Every year, when SSLC and Pre-University results are announced, the State witnesses a familiar cycle of joy, disappointment, relief and grief. But what should garner our attention is… death.
Last week, five students ended their lives following their results. Three of them did so because they did not secure the marks they had hoped for.
Children, barely 15 or 18, are concluding that life itself is not worth living because of an examination.
According to the National Crime Records Bureau (NCRB), over 13,000 students died by suicide in 2023. Nearly 10,000 of them were below 18. Among the reasons cited, failure in examinations remains a prominent trigger.
The result season in India is no longer an academic checkpoint. It is a social spectacle.
Colleges seek rankings to boost their market value. School principals chase pass percentages to secure their positions. Coaching centres hunt for toppers to fill their advertisements. Parents, often unconsciously, seek validation through their children’s marks.
In today’s climate, even excellence has been devalued. Marks in the 90s, once celebrated, now barely raise eyebrows. Cut-offs hover at 98 percent, and even there, competition is fierce.
We have created a system where achievement is inflated and self-worth is deflated.
In India, failure in SSLC or PUC is not treated as a setback; it is treated as a full stop. At 15 or 18, an exam becomes a verdict.
A poor result is internalised as permanent inadequacy. The idea that one can recover, recalibrate, and rise again is rarely communicated with conviction.
Add to this the steady inflation of qualifications and the pressure increases.
There was a time when a high school certificate ensured a stable livelihood. Then came degrees, which once distinguished individuals. Soon, degrees became commonplace.
Postgraduate qualifications followed the same trajectory. Today, even multiple degrees struggle to guarantee opportunity.
We are pushing children to chase credentials that are steadily losing their currency, while ignoring abilities that may actually matter in the future, such as creativity, adaptability, and entrepreneurial thinking.
Our education system continues to reward conformity over curiosity. It stigmatises talent that does not fit neatly into conventional academic success. We are still judging a fish by its ability to climb trees. But that is set to change.
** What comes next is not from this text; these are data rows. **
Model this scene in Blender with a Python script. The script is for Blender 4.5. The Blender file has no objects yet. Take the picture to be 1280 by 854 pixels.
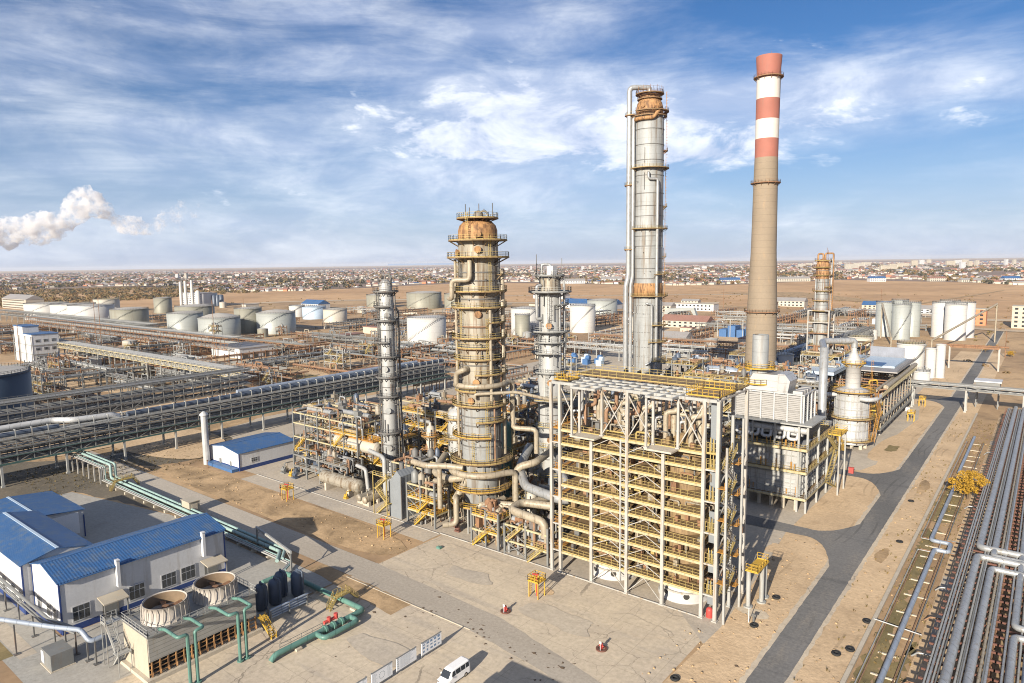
import bpy, math, random
from math import sin, cos, pi, radians, atan2, hypot, tan
from mathutils import Vector, Matrix
SC = bpy.context.scene
COL = SC.collection
RND = random.Random(11)
# world: +X and +Y follow the plant grid, metres, ground at z = 0
# ---------------------------------------------------------------- camera
CAM = bpy.data.cameras.new('camera'); CAM.sensor_width = 36; CAM.lens = 24.0
CAM.clip_start = 1; CAM.clip_end = 60000
cam = bpy.data.objects.new('camera', CAM); COL.objects.link(cam)
HEAD = Vector((-0.6211, 0.7837, 0)); PITCH = 6.554; ROLL = 0.761
_f = (HEAD * cos(radians(PITCH)) + Vector((0, 0, -sin(radians(PITCH))))).normalized()
_r = _f.cross(Vector((0, 0, 1))).normalized(); _u = _r.cross(_f)
_c, _s = cos(radians(ROLL)), sin(radians(ROLL))
_r2 = _r * _c - _u * _s; _u2 = _r * _s + _u * _c
_m = Matrix((_r2, _u2, -_f)).transposed().to_4x4(); _m.translation = (0, 0, 60)
cam.matrix_world = _m
SC.camera = cam
# ---------------------------------------------------------------- sun, sky, exposure
SUN_EL, SH_AZ = 20.5, 99.5          # elevation; direction in which shadows fall, degrees from +X
L = Vector((cos(radians(SH_AZ)) * cos(radians(SUN_EL)), sin(radians(SH_AZ)) * cos(radians(SUN_EL)), -sin(radians(SUN_EL))))
sd = bpy.data.lights.new('sun', 'SUN'); sd.energy = 5.0; sd.angle = radians(0.5); sd.color = (1, 0.9, 0.76)
so = bpy.data.objects.new('sun', sd); COL.objects.link(so)
so.rotation_euler = L.to_track_quat('-Z', 'Y').to_euler(); so.location = (0, -100, 200)
SC.view_settings.view_transform = 'Standard'; SC.view_settings.look = 'None'
SC.view_settings.gamma = 1; SC.view_settings.exposure = 0.88
SC.cycles.volume_bounces = 3; SC.cycles.max_bounces = 6; SC.cycles.diffuse_bounces = 2; SC.cycles.filter_width = 1.05
W = bpy.data.worlds.new('World'); SC.world = W; W.use_nodes = True
nt = W.node_tree; nt.nodes.clear()
class NG:
    def __init__(s, nt): s.nt = nt
    def n(s, t, **k):
        o = s.nt.nodes.new(t)
        for a, b in k.items(): setattr(o, a, b)
        return o
    def l(s, a, b): s.nt.links.new(a, b)
    def set(s, inp, v):
        if hasattr(v, 'is_linked') or hasattr(v, 'links'): s.l(v, inp)
        else: inp.default_value = v
    def m(s, op, a, b=0.0, c=0.0, clamp=False):
        o = s.n('ShaderNodeMath', operation=op, use_clamp=clamp)
        s.set(o.inputs[0], a); s.set(o.inputs[1], b); s.set(o.inputs[2], c); return o.outputs[0]
    def mix(s, f, a, b, t='MIX'):
        o = s.n('ShaderNodeMix', data_type='RGBA', blend_type=t)
        s.set(o.inputs[0], f); s.set(o.inputs[6], a if not isinstance(a, tuple) else (*a[:3], 1)); s.set(o.inputs[7], b if not isinstance(b, tuple) else (*b[:3], 1)); return o.outputs[2]
    def noise(s, vec, sc, det=4, rough=.55, dist=0.0, out=0):
        o = s.n('ShaderNodeTexNoise'); s.l(vec, o.inputs['Vector']); o.inputs['Scale'].default_value = sc
        o.inputs['Detail'].default_value = det; o.inputs['Roughness'].default_value = rough; o.inputs['Distortion'].default_value = dist
        return o.outputs[out]
    def step(s, x, a, b): 
        o = s.n('ShaderNodeMapRange', interpolation_type='SMOOTHSTEP'); s.set(o.inputs[0], x); s.set(o.inputs[1], a); s.set(o.inputs[2], b); return o.outputs[0]
    def vmul(s, v, t):
        o = s.n('ShaderNodeVectorMath', operation='MULTIPLY'); s.l(v, o.inputs[0]); o.inputs[1].default_value = t; return o.outputs[0]
g = NG(nt)
sky = g.n('ShaderNodeTexSky', sky_type='NISHITA'); sky.sun_disc = False
sky.sun_elevation = radians(SUN_EL); sky.sun_rotation = atan2(-L.x, -L.y)
sky.altitude = 300; sky.air_density = 1.0; sky.dust_density = 0.6; sky.ozone_density = 2.2
tc = g.n('ShaderNodeTexCoord')
sep = g.n('ShaderNodeSeparateXYZ'); g.l(tc.outputs['Generated'], sep.inputs[0])
dx, dy, dz = sep.outputs
fwd = g.m('ADD', g.m('MULTIPLY', dx, HEAD.x), g.m('MULTIPLY', dy, HEAD.y))
side = g.m('ADD', g.m('MULTIPLY', dx, HEAD.y), g.m('MULTIPLY', dy, -HEAD.x))
az = g.m('ARCTAN2', side, fwd); el = g.m('ARCSINE', dz)
cmb = g.n('ShaderNodeCombineXYZ'); g.l(az, cmb.inputs[0]); g.l(el, cmb.inputs[1])
P0 = cmb.outputs[0]
def gau(a, e, sa, se, amp):
    x = g.m('DIVIDE', g.m('SUBTRACT', az, a), sa); y = g.m('DIVIDE', g.m('SUBTRACT', el, e), se)
    return g.m('MULTIPLY', g.m('EXPONENT', g.m('MULTIPLY', g.m('ADD', g.m('MULTIPLY', x, x), g.m('MULTIPLY', y, y)), -1.0)), amp)
wv = g.n('ShaderNodeTexNoise'); g.l(P0, wv.inputs['Vector']); wv.inputs['Scale'].default_value = 3
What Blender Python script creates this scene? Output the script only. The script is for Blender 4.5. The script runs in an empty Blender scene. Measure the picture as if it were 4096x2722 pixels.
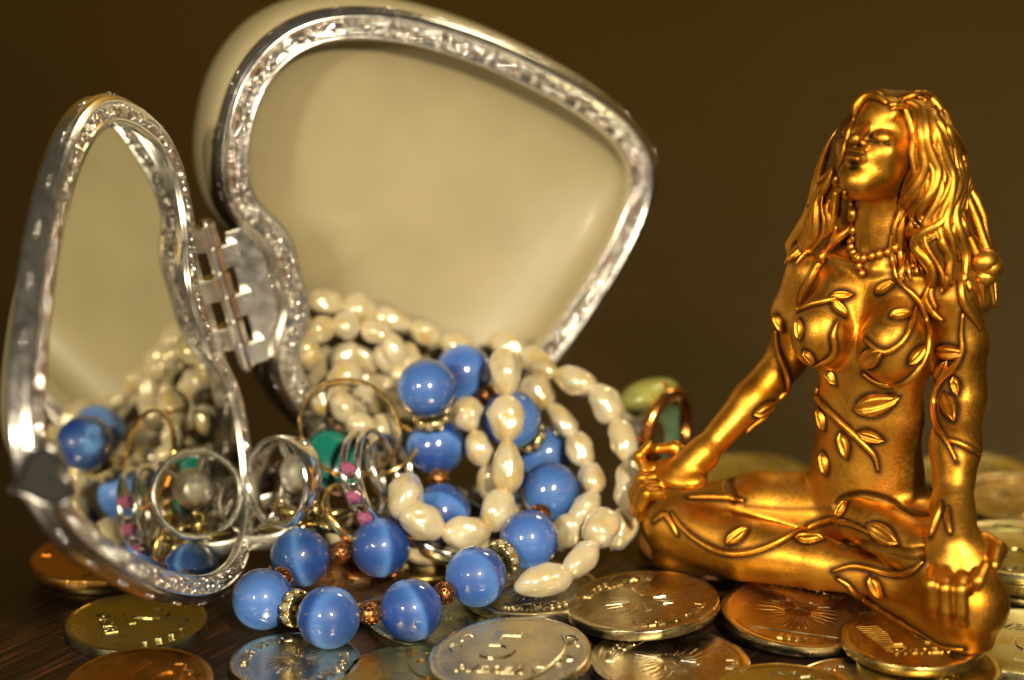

With Artificial Intelligence reshaping industries and career paths, the future will belong not merely to those who score well but to those who can think independently and innovate.
More importantly, those who are emotionally resilient.
Encouragingly, some institutions like 10X, an offshoot of Indus School in Bengaluru, have begun integrating entrepreneurship and practical learning alongside traditional academics.
But such efforts will remain the exception, not the norm.
At its core, the crisis is not about exams. It is about how we interpret them. The present standards don’t need dilution, just a broadening of perspective.
Emotional intelligence must become as important as academic achievement. Children must be taught that failure should not be fatal and that detours in life are natural. Because the cost of not doing so is already evident.
Emotional intelligence is important to navigate life. Indeed, exams matter. Good marks open lucrative doors… but, once you step through that door into the real world, your EQ (Emotional Quotient) will be more important than IQ (Intelligence Quotient).
A rank student today may later fail in life if they do not have the emotional intelligence to handle pressure, politics, disappointment and stress of the workplace and life.
In fact, many students who have faced failure in college tend to develop emotional resilience and handle tragedies and disappointments of life better, helping them win the exam of life.
One may recall that former Indian President Dr. A.P.J. Abdul Kalam often stated, “The best brains of the nation may be found on the last benches of the classroom.”
This famous quote highlights his belief that true talent, intelligence, and creativity are not defined by the traditional idea of grades and academic conformity.
For now, while our system evolves, and it will, with changing economic realities and technological shifts, we must at least ensure that our children understand one simple truth:
You don’t flunk life just because you flunked an exam.
In the vast tapestry of life, an examination is but a single thread. It should never be mistaken for the whole fabric of life.